I used to have a big chunk of people just sitting on my friend list until the point it took me longer than 20 seconds to find the one real life friend I tried to invite.

Then the feature to create a custom friend list was included in psn and it was one of the most useful updates for me.

I made 5 lists and I´m quite happy with that, but I still kicked 50 or so people out of my friend list, mostly with last online times a few months back.

 

1 - I simply called the first list Real Life, it´s more than just my friends. Included in that list are people I know, either being friends with, or just a friend of someone I game with. Basicly my go to group of people I play casual with. For fun and not trohpies.

2 - One off sessions, for games like Driveclub Bikes, the online part took about an hour, but it´s easily done in one go.

(It´s a big mess tbh, because I only add but never really remove people from my friends list)

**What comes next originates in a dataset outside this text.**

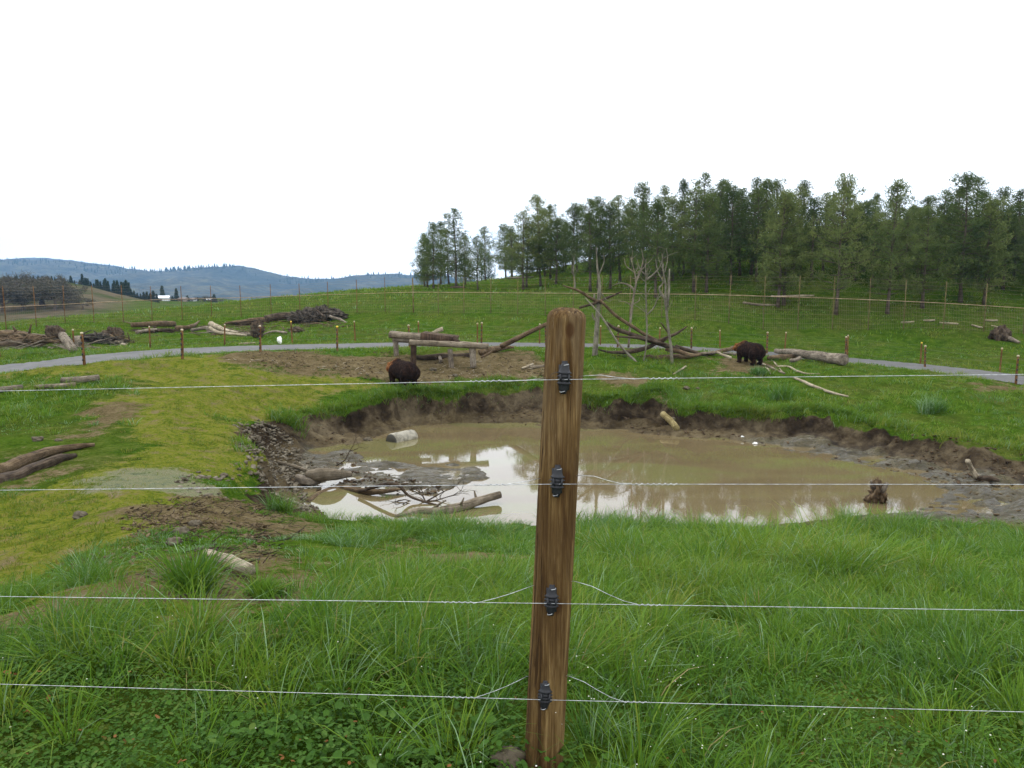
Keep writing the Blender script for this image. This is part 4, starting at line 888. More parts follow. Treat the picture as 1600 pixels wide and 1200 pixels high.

3 - Multiple sessions, for longer games, Zombie Army Triology for example.

4 - Fellow Hunters, it´s for people I met in a gaming session and had a good mix of fun and "business". So basicly guys/girls I want to hunt more games with.

5 -  Best of the Rest, it´s my newest list with 4 people in it. I met them all in the psnp community. They don´t fit in any other of the lists, so clearly they´re to good :D

 

To answer the question about blocking people.

I´ve blocked a few people, some of them cheated in games. Some of them didn´t listen when I asked them politly not to do certain things (like invites spam).